The campaign is also keeping pace with the non-billionaire candidates in South Carolina advertising, using a similar ad using only Obama footage.
And now, she is finally getting a boost from big-donor outside spending. The new Super PAC, first reported by Axios, involves political figures who have held high positions with EMILY’s List, the Center for Reproductive Rights, the ACLU, and Warren endorser Julian Castro, among others.
So, if Warren does well in Nevada, will it be due to the extensive organizing team she invested in a year ago, or this late splurge on ads?
If the former, that could bode well going forward: Warren has organized in upcoming states where other campaigns are just now starting up ground operations with staff re-assigned from Iowa and New Hampshire.
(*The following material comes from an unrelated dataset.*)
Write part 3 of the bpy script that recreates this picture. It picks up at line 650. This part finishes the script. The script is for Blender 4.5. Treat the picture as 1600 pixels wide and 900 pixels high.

But no similar seeding has been done for winning an ad war elsewhere, if that’s the takeaway.
Warren has yet to buy any ad time in any Super Tuesday state, with the exception of Maine. Without the Super PACs and mega-bundlers, it’s hard to see how she can get the money fast enough to replicate what she’s doing in Nevada across multiple large, big-market states.
She might need to make another adjustment to her long-held strategy. Rather than competing for votes, and precious delegates, everywhere, Warren might need to withdraw from a bunch of states and concentrate on just a handful for Super Tuesday. It might not be a path to a majority of delegates, or perhaps even a plurality, but planning for a divided convention might be her only option.
That’s if she does well enough this Saturday in Nevada to keep moving forward at all.